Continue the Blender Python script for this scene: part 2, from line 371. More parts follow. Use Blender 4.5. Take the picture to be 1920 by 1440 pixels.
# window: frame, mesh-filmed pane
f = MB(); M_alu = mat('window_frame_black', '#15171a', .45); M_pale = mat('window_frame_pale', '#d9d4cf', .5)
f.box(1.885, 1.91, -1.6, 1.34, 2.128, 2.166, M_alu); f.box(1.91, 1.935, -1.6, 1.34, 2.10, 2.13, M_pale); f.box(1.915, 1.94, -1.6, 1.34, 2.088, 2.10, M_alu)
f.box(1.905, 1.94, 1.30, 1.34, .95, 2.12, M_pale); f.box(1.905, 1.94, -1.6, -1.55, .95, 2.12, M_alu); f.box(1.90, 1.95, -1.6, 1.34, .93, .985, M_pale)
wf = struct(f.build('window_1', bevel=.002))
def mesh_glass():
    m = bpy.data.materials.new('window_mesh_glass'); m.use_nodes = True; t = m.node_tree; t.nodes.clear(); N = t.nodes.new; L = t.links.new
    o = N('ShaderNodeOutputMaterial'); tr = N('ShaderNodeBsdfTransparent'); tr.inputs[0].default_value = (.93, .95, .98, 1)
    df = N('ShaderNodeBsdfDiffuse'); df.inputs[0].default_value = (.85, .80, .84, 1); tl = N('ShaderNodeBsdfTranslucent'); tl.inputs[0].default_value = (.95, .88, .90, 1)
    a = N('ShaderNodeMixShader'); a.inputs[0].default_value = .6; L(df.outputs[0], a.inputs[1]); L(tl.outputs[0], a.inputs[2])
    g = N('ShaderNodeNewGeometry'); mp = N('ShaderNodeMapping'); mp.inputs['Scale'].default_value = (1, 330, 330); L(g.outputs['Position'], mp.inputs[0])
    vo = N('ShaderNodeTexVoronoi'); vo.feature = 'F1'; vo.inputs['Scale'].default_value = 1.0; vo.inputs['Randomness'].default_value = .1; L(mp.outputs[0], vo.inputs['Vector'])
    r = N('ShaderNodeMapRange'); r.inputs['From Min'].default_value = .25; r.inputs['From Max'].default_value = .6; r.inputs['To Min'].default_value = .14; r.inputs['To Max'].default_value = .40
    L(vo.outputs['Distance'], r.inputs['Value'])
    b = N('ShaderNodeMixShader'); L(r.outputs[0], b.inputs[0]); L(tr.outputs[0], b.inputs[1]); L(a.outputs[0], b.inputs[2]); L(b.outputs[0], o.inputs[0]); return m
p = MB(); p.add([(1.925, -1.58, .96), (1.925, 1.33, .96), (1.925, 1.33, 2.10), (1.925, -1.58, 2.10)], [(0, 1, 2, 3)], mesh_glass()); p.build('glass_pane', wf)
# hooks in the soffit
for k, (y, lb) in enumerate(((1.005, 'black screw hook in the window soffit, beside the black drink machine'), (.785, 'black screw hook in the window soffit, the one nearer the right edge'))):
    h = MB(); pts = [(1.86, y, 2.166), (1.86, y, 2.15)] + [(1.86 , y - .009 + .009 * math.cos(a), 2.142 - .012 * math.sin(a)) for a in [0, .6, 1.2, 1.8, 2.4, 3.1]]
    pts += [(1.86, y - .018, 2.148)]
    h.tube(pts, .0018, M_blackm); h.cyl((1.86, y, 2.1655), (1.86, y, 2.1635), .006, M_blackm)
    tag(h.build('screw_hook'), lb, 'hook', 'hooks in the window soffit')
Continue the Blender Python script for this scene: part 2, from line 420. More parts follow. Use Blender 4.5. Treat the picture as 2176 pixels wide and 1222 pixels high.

▶ Work to complete: Take the listing above and set it down exactly.

▶ Worked answer:
Continue the Blender Python script for this scene: part 2, from line 371. More parts follow. Use Blender 4.5. Take the picture to be 1920 by 1440 pixels.
# window: frame, mesh-filmed pane
f = MB(); M_alu = mat('window_frame_black', '#15171a', .45); M_pale = mat('window_frame_pale', '#d9d4cf', .5)
f.box(1.885, 1.91, -1.6, 1.34, 2.128, 2.166, M_alu); f.box(1.91, 1.935, -1.6, 1.34, 2.10, 2.13, M_pale); f.box(1.915, 1.94, -1.6, 1.34, 2.088, 2.10, M_alu)
f.box(1.905, 1.94, 1.30, 1.34, .95, 2.12, M_pale); f.box(1.905, 1.94, -1.6, -1.55, .95, 2.12, M_alu); f.box(1.90, 1.95, -1.6, 1.34, .93, .985, M_pale)
wf = struct(f.build('window_1', bevel=.002))
def mesh_glass():
    m = bpy.data.materials.new('window_mesh_glass'); m.use_nodes = True; t = m.node_tree; t.nodes.clear(); N = t.nodes.new; L = t.links.new
    o = N('ShaderNodeOutputMaterial'); tr = N('ShaderNodeBsdfTransparent'); tr.inputs[0].default_value = (.93, .95, .98, 1)
    df = N('ShaderNodeBsdfDiffuse'); df.inputs[0].default_value = (.85, .80, .84, 1); tl = N('ShaderNodeBsdfTranslucent'); tl.inputs[0].default_value = (.95, .88, .90, 1)
    a = N('ShaderNodeMixShader'); a.inputs[0].default_value = .6; L(df.outputs[0], a.inputs[1]); L(tl.outputs[0], a.inputs[2])
    g = N('ShaderNodeNewGeometry'); mp = N('ShaderNodeMapping'); mp.inputs['Scale'].default_value = (1, 330, 330); L(g.outputs['Position'], mp.inputs[0])
    vo = N('ShaderNodeTexVoronoi'); vo.feature = 'F1'; vo.inputs['Scale'].default_value = 1.0; vo.inputs['Randomness'].default_value = .1; L(mp.outputs[0], vo.inputs['Vector'])
    r = N('ShaderNodeMapRange'); r.inputs['From Min'].default_value = .25; r.inputs['From Max'].default_value = .6; r.inputs['To Min'].default_value = .14; r.inputs['To Max'].default_value = .40
    L(vo.outputs['Distance'], r.inputs['Value'])
    b = N('ShaderNodeMixShader'); L(r.outputs[0], b.inputs[0]); L(tr.outputs[0], b.inputs[1]); L(a.outputs[0], b.inputs[2]); L(b.outputs[0], o.inputs[0]); return m
p = MB(); p.add([(1.925, -1.58, .96), (1.925, 1.33, .96), (1.925, 1.33, 2.10), (1.925, -1.58, 2.10)], [(0, 1, 2, 3)], mesh_glass()); p.build('glass_pane', wf)
# hooks in the soffit
for k, (y, lb) in enumerate(((1.005, 'black screw hook in the window soffit, beside the black drink machine'), (.785, 'black screw hook in the window soffit, the one nearer the right edge'))):
    h = MB(); pts = [(1.86, y, 2.166), (1.86, y, 2.15)] + [(1.86 , y - .009 + .009 * math.cos(a), 2.142 - .012 * math.sin(a)) for a in [0, .6, 1.2, 1.8, 2.4, 3.1]]
    pts += [(1.86, y - .018, 2.148)]
    h.tube(pts, .0018, M_blackm); h.cyl((1.86, y, 2.1655), (1.86, y, 2.1635), .006, M_blackm)
    tag(h.build('screw_hook'), lb, 'hook', 'hooks in the window soffit')
Continue the Blender Python script for this scene: part 2, from line 420. More parts follow. Use Blender 4.5. Treat the picture as 2176 pixels wide and 1222 pixels high.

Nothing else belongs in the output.